## Begin Records for this exercise

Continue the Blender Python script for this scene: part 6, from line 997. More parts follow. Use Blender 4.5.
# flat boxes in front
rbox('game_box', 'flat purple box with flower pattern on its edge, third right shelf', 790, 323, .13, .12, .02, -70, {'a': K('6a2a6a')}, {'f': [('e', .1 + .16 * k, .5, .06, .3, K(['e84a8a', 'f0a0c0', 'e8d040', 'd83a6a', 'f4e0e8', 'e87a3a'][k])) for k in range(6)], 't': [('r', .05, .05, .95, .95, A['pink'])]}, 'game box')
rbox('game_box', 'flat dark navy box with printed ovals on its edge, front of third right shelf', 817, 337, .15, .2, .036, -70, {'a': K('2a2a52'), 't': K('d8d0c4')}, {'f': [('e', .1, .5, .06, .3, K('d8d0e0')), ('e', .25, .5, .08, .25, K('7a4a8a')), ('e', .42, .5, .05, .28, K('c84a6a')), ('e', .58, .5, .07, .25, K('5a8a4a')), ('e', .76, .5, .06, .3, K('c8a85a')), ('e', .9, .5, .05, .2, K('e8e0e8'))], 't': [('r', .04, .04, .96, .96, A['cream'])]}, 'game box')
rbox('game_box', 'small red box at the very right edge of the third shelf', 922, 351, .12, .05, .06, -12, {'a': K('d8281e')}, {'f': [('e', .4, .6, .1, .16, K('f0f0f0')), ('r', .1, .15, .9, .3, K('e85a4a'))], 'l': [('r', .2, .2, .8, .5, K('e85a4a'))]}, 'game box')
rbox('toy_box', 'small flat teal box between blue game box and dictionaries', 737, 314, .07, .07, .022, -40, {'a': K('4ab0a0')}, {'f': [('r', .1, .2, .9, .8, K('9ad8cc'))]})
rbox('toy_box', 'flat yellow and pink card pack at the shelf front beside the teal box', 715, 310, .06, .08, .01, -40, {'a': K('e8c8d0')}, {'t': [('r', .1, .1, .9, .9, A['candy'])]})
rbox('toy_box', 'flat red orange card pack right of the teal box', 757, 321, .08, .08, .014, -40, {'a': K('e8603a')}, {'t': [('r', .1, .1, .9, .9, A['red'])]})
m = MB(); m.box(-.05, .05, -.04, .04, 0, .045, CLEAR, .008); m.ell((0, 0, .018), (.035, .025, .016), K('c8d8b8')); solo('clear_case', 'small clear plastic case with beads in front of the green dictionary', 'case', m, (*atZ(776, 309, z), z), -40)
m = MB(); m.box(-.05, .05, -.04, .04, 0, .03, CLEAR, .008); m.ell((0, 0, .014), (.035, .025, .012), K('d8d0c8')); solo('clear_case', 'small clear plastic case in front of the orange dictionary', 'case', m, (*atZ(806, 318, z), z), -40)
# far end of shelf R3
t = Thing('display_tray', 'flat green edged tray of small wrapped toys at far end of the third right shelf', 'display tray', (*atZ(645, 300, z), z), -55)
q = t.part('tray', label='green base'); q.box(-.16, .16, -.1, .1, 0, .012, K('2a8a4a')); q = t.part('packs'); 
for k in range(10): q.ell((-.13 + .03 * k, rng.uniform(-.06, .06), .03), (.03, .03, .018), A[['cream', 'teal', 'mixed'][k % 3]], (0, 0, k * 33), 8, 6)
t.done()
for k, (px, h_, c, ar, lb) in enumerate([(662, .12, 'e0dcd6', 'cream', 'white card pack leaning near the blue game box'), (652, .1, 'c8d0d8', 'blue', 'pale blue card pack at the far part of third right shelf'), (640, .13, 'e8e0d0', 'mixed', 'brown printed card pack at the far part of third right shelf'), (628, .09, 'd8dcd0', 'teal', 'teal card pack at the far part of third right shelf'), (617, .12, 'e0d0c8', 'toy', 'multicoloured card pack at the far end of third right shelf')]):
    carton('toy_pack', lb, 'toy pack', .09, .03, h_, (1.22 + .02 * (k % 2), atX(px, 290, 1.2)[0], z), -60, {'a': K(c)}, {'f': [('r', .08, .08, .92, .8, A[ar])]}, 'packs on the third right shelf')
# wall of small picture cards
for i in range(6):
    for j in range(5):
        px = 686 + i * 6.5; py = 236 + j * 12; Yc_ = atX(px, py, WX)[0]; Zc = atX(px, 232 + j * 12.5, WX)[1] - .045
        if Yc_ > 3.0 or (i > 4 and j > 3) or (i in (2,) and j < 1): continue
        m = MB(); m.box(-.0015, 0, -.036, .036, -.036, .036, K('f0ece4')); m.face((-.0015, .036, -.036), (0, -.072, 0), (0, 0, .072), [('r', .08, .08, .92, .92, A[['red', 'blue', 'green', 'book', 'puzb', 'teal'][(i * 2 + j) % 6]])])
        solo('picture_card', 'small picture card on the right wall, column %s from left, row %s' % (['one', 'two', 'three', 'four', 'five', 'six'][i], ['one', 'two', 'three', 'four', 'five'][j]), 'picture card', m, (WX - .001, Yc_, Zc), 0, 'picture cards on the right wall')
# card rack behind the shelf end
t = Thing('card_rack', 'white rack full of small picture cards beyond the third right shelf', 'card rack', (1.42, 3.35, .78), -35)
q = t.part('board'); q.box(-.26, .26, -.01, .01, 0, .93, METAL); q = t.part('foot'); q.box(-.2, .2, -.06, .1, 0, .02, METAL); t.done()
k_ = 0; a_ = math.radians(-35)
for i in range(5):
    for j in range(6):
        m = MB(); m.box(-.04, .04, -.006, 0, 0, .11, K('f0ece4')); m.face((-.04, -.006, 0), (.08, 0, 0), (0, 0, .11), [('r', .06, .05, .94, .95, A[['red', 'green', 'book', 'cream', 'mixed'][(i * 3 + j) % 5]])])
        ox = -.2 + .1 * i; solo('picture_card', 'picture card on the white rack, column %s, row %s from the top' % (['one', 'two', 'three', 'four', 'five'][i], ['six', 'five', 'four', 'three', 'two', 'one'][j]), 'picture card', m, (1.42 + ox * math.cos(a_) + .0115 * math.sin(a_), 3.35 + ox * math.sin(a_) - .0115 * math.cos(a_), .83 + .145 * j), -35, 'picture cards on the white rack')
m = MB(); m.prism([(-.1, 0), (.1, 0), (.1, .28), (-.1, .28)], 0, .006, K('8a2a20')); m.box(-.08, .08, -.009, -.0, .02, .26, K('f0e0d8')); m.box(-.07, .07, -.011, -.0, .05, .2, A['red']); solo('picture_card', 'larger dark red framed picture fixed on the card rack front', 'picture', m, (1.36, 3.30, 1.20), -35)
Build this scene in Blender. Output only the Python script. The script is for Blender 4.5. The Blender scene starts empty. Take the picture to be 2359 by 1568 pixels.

## End Records for this exercise

Do this |
Write out all the records above again, exactly as they stand.

Complete answer |
Continue the Blender Python script for this scene: part 6, from line 997. More parts follow. Use Blender 4.5.
# flat boxes in front
rbox('game_box', 'flat purple box with flower pattern on its edge, third right shelf', 790, 323, .13, .12, .02, -70, {'a': K('6a2a6a')}, {'f': [('e', .1 + .16 * k, .5, .06, .3, K(['e84a8a', 'f0a0c0', 'e8d040', 'd83a6a', 'f4e0e8', 'e87a3a'][k])) for k in range(6)], 't': [('r', .05, .05, .95, .95, A['pink'])]}, 'game box')
rbox('game_box', 'flat dark navy box with printed ovals on its edge, front of third right shelf', 817, 337, .15, .2, .036, -70, {'a': K('2a2a52'), 't': K('d8d0c4')}, {'f': [('e', .1, .5, .06, .3, K('d8d0e0')), ('e', .25, .5, .08, .25, K('7a4a8a')), ('e', .42, .5, .05, .28, K('c84a6a')), ('e', .58, .5, .07, .25, K('5a8a4a')), ('e', .76, .5, .06, .3, K('c8a85a')), ('e', .9, .5, .05, .2, K('e8e0e8'))], 't': [('r', .04, .04, .96, .96, A['cream'])]}, 'game box')
rbox('game_box', 'small red box at the very right edge of the third shelf', 922, 351, .12, .05, .06, -12, {'a': K('d8281e')}, {'f': [('e', .4, .6, .1, .16, K('f0f0f0')), ('r', .1, .15, .9, .3, K('e85a4a'))], 'l': [('r', .2, .2, .8, .5, K('e85a4a'))]}, 'game box')
rbox('toy_box', 'small flat teal box between blue game box and dictionaries', 737, 314, .07, .07, .022, -40, {'a': K('4ab0a0')}, {'f': [('r', .1, .2, .9, .8, K('9ad8cc'))]})
rbox('toy_box', 'flat yellow and pink card pack at the shelf front beside the teal box', 715, 310, .06, .08, .01, -40, {'a': K('e8c8d0')}, {'t': [('r', .1, .1, .9, .9, A['candy'])]})
rbox('toy_box', 'flat red orange card pack right of the teal box', 757, 321, .08, .08, .014, -40, {'a': K('e8603a')}, {'t': [('r', .1, .1, .9, .9, A['red'])]})
m = MB(); m.box(-.05, .05, -.04, .04, 0, .045, CLEAR, .008); m.ell((0, 0, .018), (.035, .025, .016), K('c8d8b8')); solo('clear_case', 'small clear plastic case with beads in front of the green dictionary', 'case', m, (*atZ(776, 309, z), z), -40)
m = MB(); m.box(-.05, .05, -.04, .04, 0, .03, CLEAR, .008); m.ell((0, 0, .014), (.035, .025, .012), K('d8d0c8')); solo('clear_case', 'small clear plastic case in front of the orange dictionary', 'case', m, (*atZ(806, 318, z), z), -40)
# far end of shelf R3
t = Thing('display_tray', 'flat green edged tray of small wrapped toys at far end of the third right shelf', 'display tray', (*atZ(645, 300, z), z), -55)
q = t.part('tray', label='green base'); q.box(-.16, .16, -.1, .1, 0, .012, K('2a8a4a')); q = t.part('packs'); 
for k in range(10): q.ell((-.13 + .03 * k, rng.uniform(-.06, .06), .03), (.03, .03, .018), A[['cream', 'teal', 'mixed'][k % 3]], (0, 0, k * 33), 8, 6)
t.done()
for k, (px, h_, c, ar, lb) in enumerate([(662, .12, 'e0dcd6', 'cream', 'white card pack leaning near the blue game box'), (652, .1, 'c8d0d8', 'blue', 'pale blue card pack at the far part of third right shelf'), (640, .13, 'e8e0d0', 'mixed', 'brown printed card pack at the far part of third right shelf'), (628, .09, 'd8dcd0', 'teal', 'teal card pack at the far part of third right shelf'), (617, .12, 'e0d0c8', 'toy', 'multicoloured card pack at the far end of third right shelf')]):
    carton('toy_pack', lb, 'toy pack', .09, .03, h_, (1.22 + .02 * (k % 2), atX(px, 290, 1.2)[0], z), -60, {'a': K(c)}, {'f': [('r', .08, .08, .92, .8, A[ar])]}, 'packs on the third right shelf')
# wall of small picture cards
for i in range(6):
    for j in range(5):
        px = 686 + i * 6.5; py = 236 + j * 12; Yc_ = atX(px, py, WX)[0]; Zc = atX(px, 232 + j * 12.5, WX)[1] - .045
        if Yc_ > 3.0 or (i > 4 and j > 3) or (i in (2,) and j < 1): continue
        m = MB(); m.box(-.0015, 0, -.036, .036, -.036, .036, K('f0ece4')); m.face((-.0015, .036, -.036), (0, -.072, 0), (0, 0, .072), [('r', .08, .08, .92, .92, A[['red', 'blue', 'green', 'book', 'puzb', 'teal'][(i * 2 + j) % 6]])])
        solo('picture_card', 'small picture card on the right wall, column %s from left, row %s' % (['one', 'two', 'three', 'four', 'five', 'six'][i], ['one', 'two', 'three', 'four', 'five'][j]), 'picture card', m, (WX - .001, Yc_, Zc), 0, 'picture cards on the right wall')
# card rack behind the shelf end
t = Thing('card_rack', 'white rack full of small picture cards beyond the third right shelf', 'card rack', (1.42, 3.35, .78), -35)
q = t.part('board'); q.box(-.26, .26, -.01, .01, 0, .93, METAL); q = t.part('foot'); q.box(-.2, .2, -.06, .1, 0, .02, METAL); t.done()
k_ = 0; a_ = math.radians(-35)
for i in range(5):
    for j in range(6):
        m = MB(); m.box(-.04, .04, -.006, 0, 0, .11, K('f0ece4')); m.face((-.04, -.006, 0), (.08, 0, 0), (0, 0, .11), [('r', .06, .05, .94, .95, A[['red', 'green', 'book', 'cream', 'mixed'][(i * 3 + j) % 5]])])
        ox = -.2 + .1 * i; solo('picture_card', 'picture card on the white rack, column %s, row %s from the top' % (['one', 'two', 'three', 'four', 'five'][i], ['six', 'five', 'four', 'three', 'two', 'one'][j]), 'picture card', m, (1.42 + ox * math.cos(a_) + .0115 * math.sin(a_), 3.35 + ox * math.sin(a_) - .0115 * math.cos(a_), .83 + .145 * j), -35, 'picture cards on the white rack')
m = MB(); m.prism([(-.1, 0), (.1, 0), (.1, .28), (-.1, .28)], 0, .006, K('8a2a20')); m.box(-.08, .08, -.009, -.0, .02, .26, K('f0e0d8')); m.box(-.07, .07, -.011, -.0, .05, .2, A['red']); solo('picture_card', 'larger dark red framed picture fixed on the card rack front', 'picture', m, (1.36, 3.30, 1.20), -35)
Build this scene in Blender. Output only the Python script. The script is for Blender 4.5. The Blender scene starts empty. Take the picture to be 2359 by 1568 pixels.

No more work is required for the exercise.